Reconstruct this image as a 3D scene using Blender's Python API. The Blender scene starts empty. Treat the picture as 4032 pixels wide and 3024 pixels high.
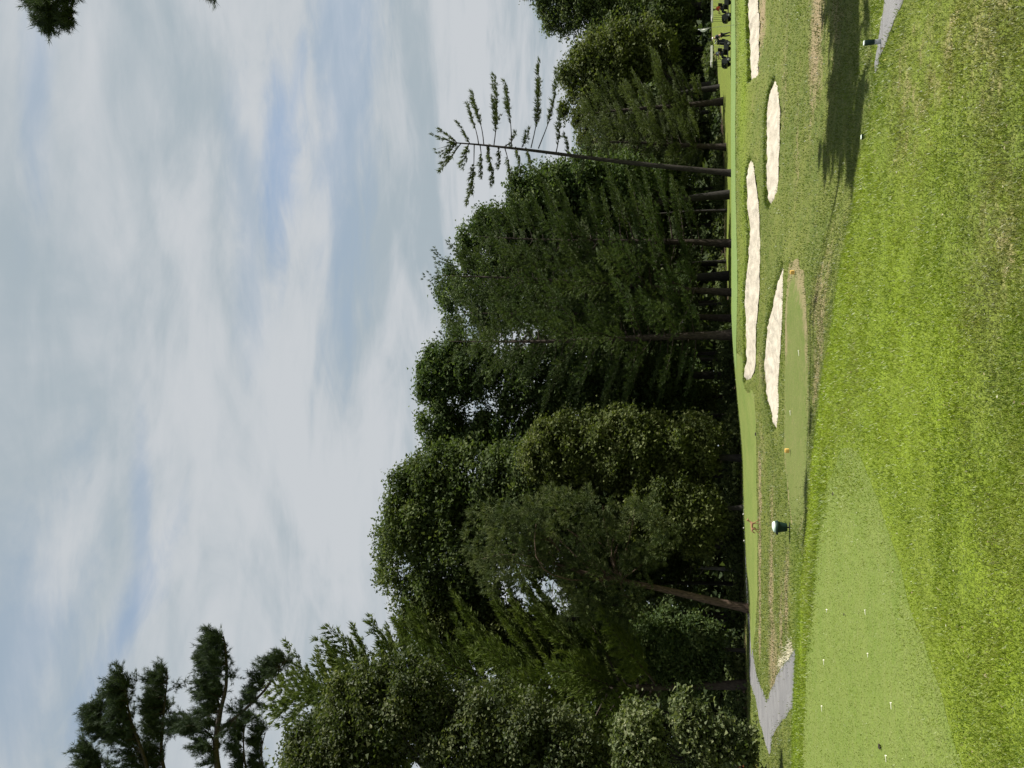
import bpy, bmesh, math, random
import numpy as np
from mathutils import Vector, Matrix
from mathutils.geometry import delaunay_2d_cdt

random.seed(7)
rng = np.random.default_rng(11)
scene = bpy.context.scene
COL = scene.collection
PI = math.pi

# ------------------------------------------------------------------ camera
FPX = 3028.0                       # focal length in photo pixels (4032 x 3024, phone held upright, picture stored sideways)
PITCH = math.radians(15.05)
EYE = 1.65
SP, CP = math.sin(PITCH), math.cos(PITCH)
cam_d = bpy.data.cameras.new('camera')
cam_d.sensor_fit = 'HORIZONTAL'
cam_d.sensor_width = 36.0
cam_d.lens = FPX / 4032.0 * 36.0
cam_d.clip_start = 0.05
cam_d.clip_end = 3000.0
cam = bpy.data.objects.new('camera', cam_d)
COL.objects.link(cam)
fwd = Vector((0, CP, SP)); upv = Vector((0, -SP, CP)); rgt = Vector((1, 0, 0))
cx, cy, cz = -upv, rgt, -fwd       # the phone is turned: the picture's left is the world's up
M = Matrix(((cx.x, cy.x, cz.x, 0), (cx.y, cy.y, cz.y, 0), (cx.z, cy.z, cz.z, EYE), (0, 0, 0, 1)))
cam.matrix_world = M
scene.camera = cam

# ------------------------------------------------------------------ sun, sky, exposure
SUN_AZ, SUN_EL = math.radians(95), math.radians(53)
to_sun = Vector((math.sin(SUN_AZ) * math.cos(SUN_EL), math.cos(SUN_AZ) * math.cos(SUN_EL), math.sin(SUN_EL)))
sd = bpy.data.lights.new('sun', 'SUN')
sd.energy = 4.9
sd.angle = math.radians(0.6)
sd.color = (1.0, 0.95, 0.86)
so = bpy.data.objects.new('sun', sd)
so.rotation_euler = (-to_sun).to_track_quat('-Z', 'Y').to_euler()
COL.objects.link(so)

scene.view_settings.view_transform = 'Standard'
scene.view_settings.look = 'None'
scene.view_settings.gamma = 1.0
scene.view_settings.use_curve_mapping = False
scene.view_settings.exposure = 1.0
scene.cycles.max_bounces = 6
scene.cycles.diffuse_bounces = 3
scene.cycles.transparent_max_bounces = 4


def px_dir(X, Y):
    r = (1512.0 - Y) / FPX
    d = (X - 2016.0) / FPX
    return r, CP + d * SP, SP - d * CP


world = bpy.data.worlds.new('World')
scene.world = world
world.use_nodes = True
wn = world.node_tree.nodes; wl = world.node_tree.links
wn.clear()


def N(tree, kind, **kw):
    n = tree.nodes.new(kind)
    for k, v in kw.items():
        if k.startswith('i_'):
            n.inputs[k[2:]].default_value = v
        else:
            setattr(n, k, v)
    return n


def math_n(t, op, a, b=None, c=None):
    n = t.nodes.new('ShaderNodeMath'); n.operation = op
    for i, v in enumerate((a, b, c)):
        if v is None: continue
        if isinstance(v, (int, float)): n.inputs[i].default_value = v
        else: t.links.new(v, n.inputs[i])
    return n.outputs[0]


def mixc(t, fac, a, b, blend='MIX'):
    n = t.nodes.new('ShaderNodeMix'); n.data_type = 'RGBA'; n.blend_type = blend
    for sock, v in ((0, fac), (6, a), (7, b)):
        if isinstance(v, (int, float)): n.inputs[sock].default_value = v
        elif isinstance(v, (tuple, list)): n.inputs[sock].default_value = (*v[:3], 1)
        else: t.links.new(v, n.inputs[sock])
    return n.outputs[2]


def smooth_n(t, v, a, b, lo=0.0, hi=1.0):
    n = t.nodes.new('ShaderNodeMapRange'); n.interpolation_type = 'SMOOTHSTEP'
    t.links.new(v, n.inputs[0])
    n.inputs[1].default_value = a; n.inputs[2].default_value = b
    n.inputs[3].default_value = lo; n.inputs[4].default_value = hi
    return n.outputs[0]


def build_sky():
    t = world.node_tree
    out = N(t, 'ShaderNodeOutputWorld'); bg = N(t, 'ShaderNodeBackground')
    t.links.new(bg.outputs[0], out.inputs[0])
    bg.inputs[1].default_value = 0.1
    sky = N(t, 'ShaderNodeTexSky')
    sky.sky_type = 'NISHITA'; sky.sun_disc = False
    sky.sun_elevation = SUN_EL; sky.sun_rotation = SUN_AZ
    tc = N(t, 'ShaderNodeTexCoord'); sep = N(t, 'ShaderNodeSeparateXYZ')
    t.links.new(tc.outputs['Generated'], sep.inputs[0])
    z = math_n(t, 'ADD', math_n(t, 'MAXIMUM', sep.outputs[2], 0.0), 0.10)
    px_ = math_n(t, 'DIVIDE', sep.outputs[0], z); py_ = math_n(t, 'DIVIDE', sep.outputs[1], z)
    comb = N(t, 'ShaderNodeCombineXYZ'); t.links.new(px_, comb.inputs[0]); t.links.new(py_, comb.inputs[1])
    # thin layered cloud: long rolls of cloud with softer structure on top
    mp = N(t, 'ShaderNodeMapping'); mp.inputs['Rotation'].default_value = (0, 0, math.radians(-14)); mp.inputs['Scale'].default_value = (0.60, 1.0, 1); mp.inputs['Location'].default_value = (3.1, 1.7, 0)
    t.links.new(comb.outputs[0], mp.inputs[0])
    n1 = N(t, 'ShaderNodeTexNoise', i_Scale=1.7, i_Detail=6.0, i_Roughness=0.52, i_Distortion=0.5); t.links.new(mp.outputs[0], n1.inputs['Vector'])
    mp2 = N(t, 'ShaderNodeMapping'); mp2.inputs['Rotation'].default_value = (0, 0, math.radians(8)); mp2.inputs['Scale'].default_value = (0.55, 1.0, 1); mp2.inputs['Location'].default_value = (0.4, 5.2, 0)
    t.links.new(comb.outputs[0], mp2.inputs[0])
    n2 = N(t, 'ShaderNodeTexNoise', i_Scale=3.6, i_Detail=6.0, i_Roughness=0.55, i_Distortion=0.7); t.links.new(mp2.outputs[0], n2.inputs['Vector'])
    n3 = N(t, 'ShaderNodeTexNoise', i_Scale=0.55, i_Detail=3.0, i_Roughness=0.5, i_Distortion=0.2); t.links.new(comb.outputs[0], n3.inputs['Vector'])
    mp4 = N(t, 'ShaderNodeMapping'); mp4.inputs['Rotation'].default_value = (0, 0, math.radians(20)); mp4.inputs['Scale'].default_value = (.45, 1.0, 1); t.links.new(comb.outputs[0], mp4.inputs[0])
    n4 = N(t, 'ShaderNodeTexNoise', i_Scale=11.0, i_Detail=6.0, i_Roughness=0.6, i_Distortion=0.6); t.links.new(mp4.outputs[0], n4.inputs['Vector'])
    dens = math_n(t, 'ADD', math_n(t, 'MULTIPLY', n1.outputs[0], 0.42), math_n(t, 'ADD', math_n(t, 'MULTIPLY', n2.outputs[0], 0.36), math_n(t, 'ADD', math_n(t, 'MULTIPLY', n3.outputs[0], 0.20), math_n(t, 'MULTIPLY', n4.outputs[0], 0.15))))
    lit = smooth_n(t, dens, 0.47, 0.64)
    cloud = mixc(t, lit, (1.98, 2.32, 2.56), (2.92, 3.07, 3.22))
    # rents in the cloud layer where bluer sky comes through
    rents = None
    for (X, Y, rx, ry, amt, rot) in ((1110, 640, 0.17, 0.060, 0.85, 0.10), (1150, 430, 0.14, 0.030, .6, 0.2), (1360, 170, 0.45, 0.10, .42, 0.05), (985, 900, 0.18, 0.04, .30, -0.1),
                                     (530, 2400, 0.12, 0.030, .75, 0.65), (560, 2030, 0.12, 0.016, .45, 0.0), (130, 2500, 0.13, 0.06, .40, 0.3), (150, 260, .12, .02, .4, 0.0)):
        a, b, c = px_dir(X, Y); l = math.sqrt(a * a + b * b + c * c); zz = c / l + 0.10
        x0, y0 = a / l / zz, b / l / zz
        mpb = N(t, 'ShaderNodeMapping', vector_type='TEXTURE')
        mpb.inputs['Location'].default_value = (x0, y0, 0); mpb.inputs['Rotation'].default_value = (0, 0, rot); mpb.inputs['Scale'].default_value = (rx * 1.6, ry * 1.6, 1)
        t.links.new(comb.outputs[0], mpb.inputs[0])
        ln = N(t, 'ShaderNodeVectorMath', operation='LENGTH'); t.links.new(mpb.outputs[0], ln.inputs[0])
        dd = math_n(t, 'ADD', ln.outputs['Value'], math_n(t, 'MULTIPLY', math_n(t, 'SUBTRACT', n2.outputs[0], 0.5), 2.2))
        dd = math_n(t, 'ADD', dd, math_n(t, 'MULTIPLY', math_n(t, 'SUBTRACT', n1.outputs[0], 0.5), 1.2))
        dd = math_n(t, 'ADD', dd, math_n(t, 'MULTIPLY', math_n(t, 'SUBTRACT', n4.outputs[0], 0.5), 2.0))
        m_ = math_n(t, 'MULTIPLY', smooth_n(t, dd, 0.05, 1.25, 1, 0), amt * .78)
        rents = m_ if rents is None else math_n(t, 'MAXIMUM', rents, m_)
    blue = mixc(t, 0.80, sky.outputs[0], (1.32, 1.92, 2.80))
    col = mixc(t, rents, cloud, blue)
    t.links.new(col, bg.inputs[0])


build_sky()

# ------------------------------------------------------------------ numpy helpers


def vnoise(x, y, seed=0):
    x = np.asarray(x, float); y = np.asarray(y, float)
    xi = np.floor(x).astype(np.int64); yi = np.floor(y).astype(np.int64)
    fx = x - xi; fy = y - yi
    fx = fx * fx * (3 - 2 * fx); fy = fy * fy * (3 - 2 * fy)

    def hsh(a, b):
        n = (a * 374761393 + b * 668265263 + seed * 1442695041) & 0xffffffff
        n = ((n ^ (n >> 13)) * 1274126177) & 0xffffffff
        n = n ^ (n >> 16)
        return (n & 0xffff) / 65535.0
    v = (hsh(xi, yi) * (1 - fx) + hsh(xi + 1, yi) * fx) * (1 - fy) + (hsh(xi, yi + 1) * (1 - fx) + hsh(xi + 1, yi + 1) * fx) * fy
    return v


def fbm(x, y, seed=0, octs=4):
    s = 0; a = 0.5; tot = 0
    for o in range(octs):
        s = s + a * vnoise(x * 2 ** o, y * 2 ** o, seed + o * 17); tot += a; a *= 0.5
    return s / tot


def sstep(v, a, b):
    u = np.clip((v - a) / (b - a), 0, 1)
    return u * u * (3 - 2 * u)


def unit(v):
    return v / np.maximum(np.linalg.norm(v, axis=-1, keepdims=True), 1e-9)


def pchip(xk, yk):
    xk = np.array(xk, float); yk = np.array(yk, float)
    h = np.diff(xk); d = np.diff(yk) / h
    m = np.zeros_like(xk)
    for i in range(1, len(xk) - 1):
        if d[i - 1] * d[i] > 0:
            w1 = 2 * h[i] + h[i - 1]; w2 = h[i] + 2 * h[i - 1]
            m[i] = (w1 + w2) / (w1 / d[i - 1] + w2 / d[i])
    m[0] = d[0]; m[-1] = 0

    def f(x):
        x = np.clip(x, xk[0], xk[-1])
        i = np.clip(np.searchsorted(xk, x) - 1, 0, len(h) - 1)
        t = (x - xk[i]) / h[i]
        t2 = t * t; t3 = t2 * t
        return (2 * t3 - 3 * t2 + 1) * yk[i] + (t3 - 2 * t2 + t) * h[i] * m[i] + (-2 * t3 + 3 * t2) * yk[i + 1] + (t3 - t2) * h[i] * m[i + 1]
    return f


# ------------------------------------------------------------------ the lie of the land
def slope(X):
    _, b, c = px_dir(X, 0); return c / b


def sx(X, Y):
    a, b, _ = px_dir(X, Y); return a / b


def at(X, Y, D):
    a, b, c = px_dir(X, Y)
    return np.array((a / b * D, D, EYE + c / b * D))


def scale_at(D, z=0.0):
    return (D * CP + (z - EYE) * SP) / FPX      # metres per photo pixel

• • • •

* _Description of the task_
Begin at the first line of the data above and repeat each line exactly, stopping after the line containing "PI = math.pi". Omit the pictures.

* _Response below_
Reconstruct this image as a 3D scene using Blender's Python API. The Blender scene starts empty. Treat the picture as 4032 pixels wide and 3024 pixels high.
import bpy, bmesh, math, random
import numpy as np
from mathutils import Vector, Matrix
from mathutils.geometry import delaunay_2d_cdt

random.seed(7)
rng = np.random.default_rng(11)
scene = bpy.context.scene
COL = scene.collection
PI = math.pi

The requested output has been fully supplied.